I am someone who came from a non-traditional, self-taught path ~25 years ago. I did get some formal schooling in electronics, which you'd think was useless, but I can think of a few times solid digital logic understanding has served me well in the past, for example. On the other side of that, I designed some shitty databases early in my career! Understanding normalization could have saved me a lot of headaches when I was new.

But you don't know what you are studying is important or not until you are confronted with a real world problem
That is not how "Education" works.
That's not how any of this works.
Yup, I can't tell you what 6th normal form is anymore, but I can tell you if a database looks poorly designed or not. lol
Which of those helps day to day? I’m always going to say the latter lol
I always think self taught is a better pathway. You gain more experience making mistakes and learning from them that way. You also pick up more “best practices” by learning how shitty your bad practices of the past were.
I was trained in EE, and I’ve been surprised at how many times I’ve reached for Karnaugh Maps while coding. It’s really helped simplify some gnarly conditions I’ve come across.

Each time I’ve forgotten how to construct them and use them from scratch, but a five minute skim of some grad student’s PowerPoint was all I needed to get right back into it.

I watch videos and read wikipedia to try to keep those things fresh in my mind. Do I still remember the Greek alphabet? What's the formula for (k choose n)? What's the difference between permutation and combination? Can I still write a Turing machine? What about a Turing with multiple tapes?

I have a bunch of those "questions" that I try to always remember.

My YouTube history is a bunch of those types of videos with some best moments clips from my favorite comedy shows in between them.

Yes, totally normal. If you want to brush up on that knowledge it won't take much time either; maybe couple of weeks and you'll be able to recollect.

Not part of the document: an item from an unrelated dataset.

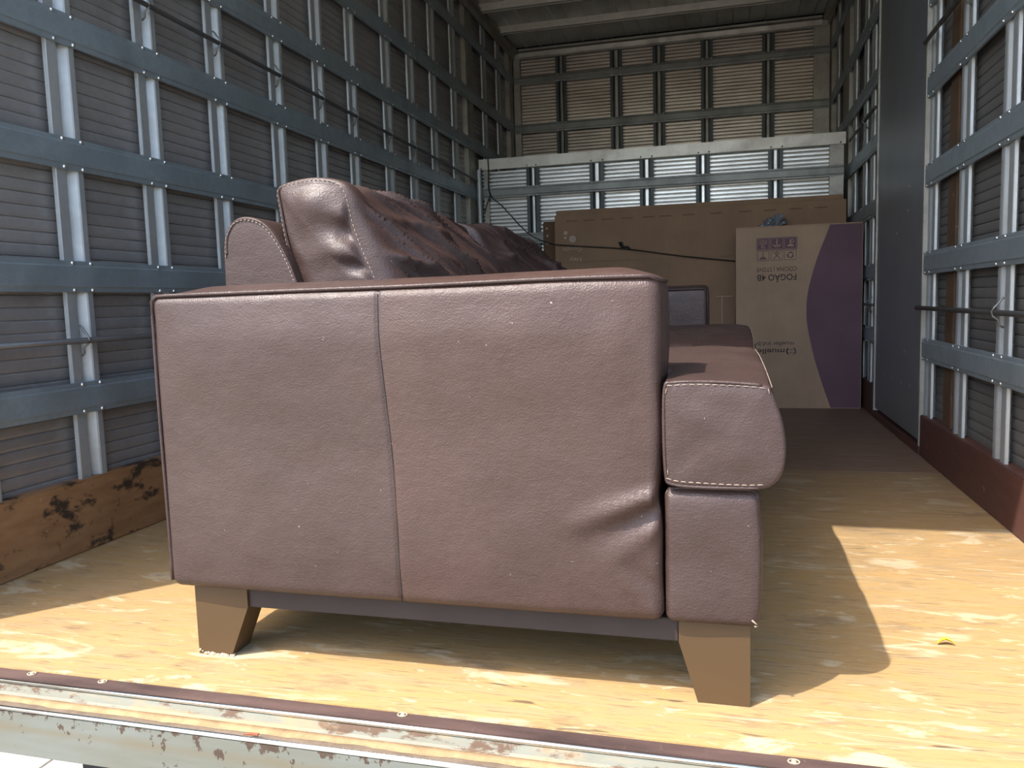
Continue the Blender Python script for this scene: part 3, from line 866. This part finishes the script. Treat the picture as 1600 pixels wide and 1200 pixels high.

The thing though is most of the thing we (at least I) learned are outdated by at least 10 years. So if you want to learn how things work out in the field I suggest reading about actual implementation. For instance this book is terrific about Linux OS [1], and this is a classic on concurrent programming [2], this one about MySQL [3] and so on.

[1] https://www.amazon.com/Linux-Kernel-Development-Robert-Love/...

[2] https://www.amazon.com/Art-Multiprocessor-Programming-Mauric...

[3] https://www.amazon.in/Understanding-MySQL-Internals-Discover...

I tend to be a somewhat slow learner but once I've learned something, I seem to remember it forever (I only lose a little bit of detail).

I remember most of the stuff from university 10 years ago including the brand and model of the microcontroller I programmed (ATMEL ATMEGA8-16PU) and the names of the I/O registers on that chip, the name of the program I used to program it with (AVR Studio). I also remember most stuff I learned in Discrete Mathematics, pretty much every ADT (Abstract Data Type) I learned about in my Algorithms and Data Structures class and I remember pretty much everything I learned in Machine Learning (decision trees with minimax algorithm, alpha-beta pruning, heuristic functions, Artificial Neural Networks, step functions, sigmoid functions, backpropagation algorithm)... Time and space complexity...

Except for time and space complexity and ADTs, I haven't really used the other stuff.

That sounds like unusually good memory, almost like Michael Ross level. Make good use of that!
My ability to learn and remember stuff seems to be related to how interesting (how valuable) I find the information. The reason why I'm a slow learner is that I find it hard to remember things when I can't see their utility value. It takes a while to understand the full utility value of something.

On the flip side, sometimes I don't even notice (much less remember) certain things. When I'm visiting a new city with someone else, I never seem to be able to remember how to get back to the starting point - I recognize almost none of the streets or landmarks on the way back (aside from a few particularly interesting ones). My mind just delegates the full responsibility of finding the way back to the other person. It's not a problem if I'm visiting a city alone though.